13. Remove Unnecessary Information from Your Work History

Many technology professionals have had several jobs but they might not all be relevant to your current career goals. Scale back old positions that may not contribute to the role you are seeking. Don’t remove them completely that could raise a red flag with employers by creating a gap in your work history. Simply limit them to company name and title.

14. Show Off Your Education or Awards

The education portion of your profile is in the left column beneath the Skills and Specialties section. This is the place where you will add all of your classes, bootcamps and seminars. Once you’ve located this section click the link entitled, Add a School, fill in the requested information and click Save Changes.

Outline in the Honors and Awards section any and all awards received or accommodations given. This section is also located in the left column, down the page beneath Education. Inside of the Additional Information section, you’ll see a small area labeled Honors and Awards. Click the +Add link right next to it and add your honors and awards. When finished click Save Changes.

15. Share Your Work

Find a way to share your work inside your groups. Writers may want to add links to their articles; developers or IT managers may want to show how they handled a common problem or share links to different tools, information they discovered on relevant technologies or anything that they think might help or inform someone.

Using LinkedIn applications, you can share Powerpoint Presentations, store a copy of your resume that is downloadable and more. These can be located on the LinkedIn Applications page here.

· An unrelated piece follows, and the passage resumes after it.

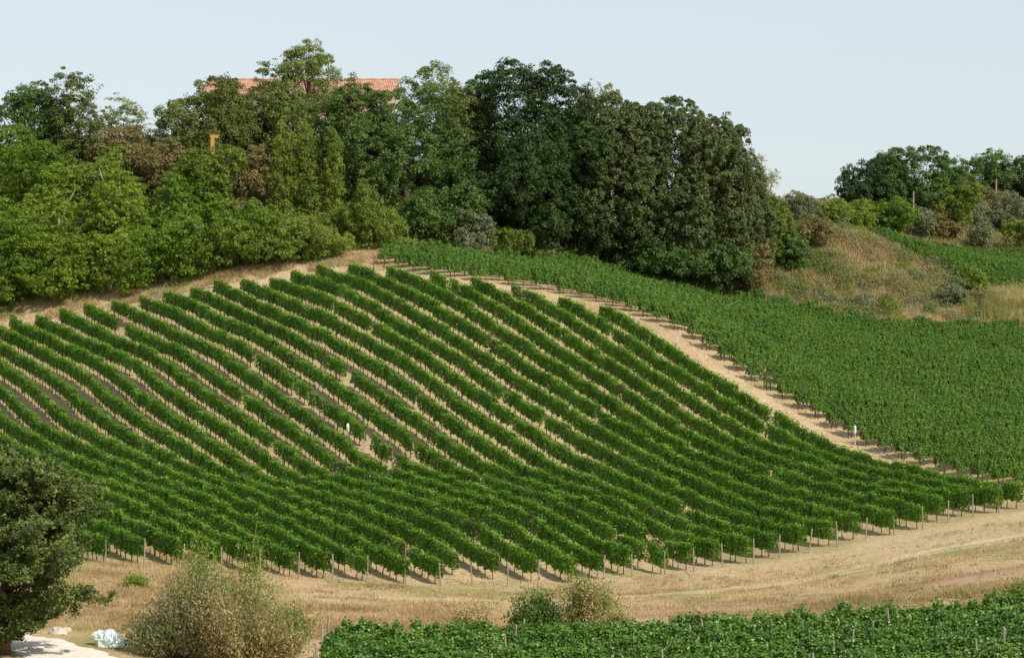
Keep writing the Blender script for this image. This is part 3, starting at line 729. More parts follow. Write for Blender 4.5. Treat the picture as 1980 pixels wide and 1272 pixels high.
tree(T, 692, 286, 166, 330, 140, 'oak', 'green tree below the right stretch of red roof', name='oak_tree')
tree(T, 672, 284, 148, 290, 70, 'sparse', 'thin twiggy tree in front of the right stretch of red roof', name='thin_tree', cover=1.2)
tree(T, 430, 285, 150, 290, 70, 'sparse', 'thin twiggy tree in front of the left stretch of red roof', name='thin_tree', cover=1.2)
# shrubs and trees down the left bank
tree(T, 45, 280, 248, 450, 190, 'bright', 'bright green bushy tree below the dark leafy tree at the left edge', name='bushy_tree')
tree(T, 180, 281, 285, 450, 190, 'mid', 'mid green bushy tree below the tall ragged one on the left bank', name='bushy_tree')
tree(S, 235, 284, 245, 360, 120, 'brown', 'olive brown shrub under the sparse pale tree', name='shrub', cat='shrub')
tree(S, 335, 281, 270, 380, 150, 'brown', 'reddish brown shrub below the lamp post', name='shrub', cat='shrub')
tree(S, 410, 274, 281, 400, 130, 'mid', 'olive shrub hiding the foot of the orange post', name='shrub', cat='shrub')
tree(T, 480, 277, 285, 450, 150, 'brown', 'browning acacia with pale stem left of the ivy columns', name='acacia_tree', trunk_r=0.16, cover=0.95)
tree(S, 22, 262, 385, 610, 160, 'bright', 'tall bright green tree at the left edge reaching down to the headland', name='leafy_tree', cat='tree')
tree(T, 115, 270, 330, 575, 180, 'robinia', 'yellow green acacia second from the left on the bank', name='acacia_tree')
tree(T, 225, 271, 315, 560, 175, 'robinia', 'yellow green acacia left of the tall bright green tree', name='acacia_tree')
tree(T, 365, 270, 320, 555, 170, 'bright', 'tall bright green tree in the middle of the left bank', name='leafy_tree')
tree(S, 315, 261.5, 415, 566, 165, 'bright', 'wide green bush at the foot of the left bank above the vine ends', name='bush', cat='bush')
tree(S, 105, 261.5, 455, 596, 140, 'robinia', 'low yellow green bush at the foot of the two acacias', name='bush', cat='bush')
tree(S, 212, 261.5, 450, 584, 130, 'robinia', 'yellow green bush between the low bush and the wide green bush', name='bush', cat='bush')
tree(S, 478, 261.5, 390, 552, 120, 'bright', 'narrow dark green tree above the ninth vine row end', name='leafy_tree', cat='tree')
tree(S, 545, 261.5, 428, 538, 140, 'mid', 'round green tree at the foot of the ivy columns', name='leafy_tree', cat='tree')
tree(S, 415, 261, 425, 556, 120, 'mid', 'green bush between the bright tree and the narrow dark tree', name='bush', cat='bush')
tree(S, 620, 261.5, 420, 522, 120, 'ivy', 'ivy smothered tree stump at the foot of the bank left of the bare trunk', name='ivy_tree', cat='tree')
tree(S, 655, 270, 400, 485, 90, 'ivy', 'ivy thicket behind the bare reddish trunk', name='ivy_thicket', cat='shrub')
# ivy columns
for (u, vt, vb, w, lab) in [(548, 232, 470, 60, 'leftmost ivy clad trunk below the broad pine'), (596, 240, 460, 50, 'middle ivy clad trunk below the broad pine'), (642, 252, 470, 48, 'tall ivy clad trunk beside the shaded oak hollow')]:
    tree(T, u, 275, vt, vb, w, 'ivy', lab, name='ivy_clad_tree', trunk_r=0.25)
tree(T, 706, 266, 335, 462, 74, 'ivy', 'ivy topped tree with a bare reddish brown trunk above the vine row ends', name='ivy_tree', trunk_r=0.34)
tree(S, 742, 267, 405, 497, 90, 'ivy', 'yellow green shrub right of the bare reddish trunk', name='shrub', cat='shrub')
# oaks of the ridge
tree(T, 845, 294, 134, 380, 185, 'olive_oak', 'lighter olive green oak behind, between the roof end and the darkest oak', name='oak_tree')
tree(T, 785, 284, 180, 470, 310, 'oak', 'broad green oak in front of the right end of the house', name='oak_tree', trunk_r=0.5, flat=0.6)
tree(T, 1005, 293, 124, 400, 240, 'oak_dark', 'darkest oak with a lobed crown, highest of the ridge trees right of the pine', name='oak_tree', trunk_r=0.5)
tree(S, 1020, 287, 240, 502, 300, 'oak_dark', 'dark spreading oak below the highest dark crown', name='oak_tree', cat='tree', trunk_r=0.45)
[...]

A strong profile can be a key differentiator when recruiters or employers search online for potential candidates. Keeping your LinkedIn profile up to date should be something you strive to do each year just like your resume. LinkedIn is one of the only social networking sites that can give you career ROI, because it appeals largely to professionals, so there is no reason not to spend some time there to create a new profile or straighten up your old one.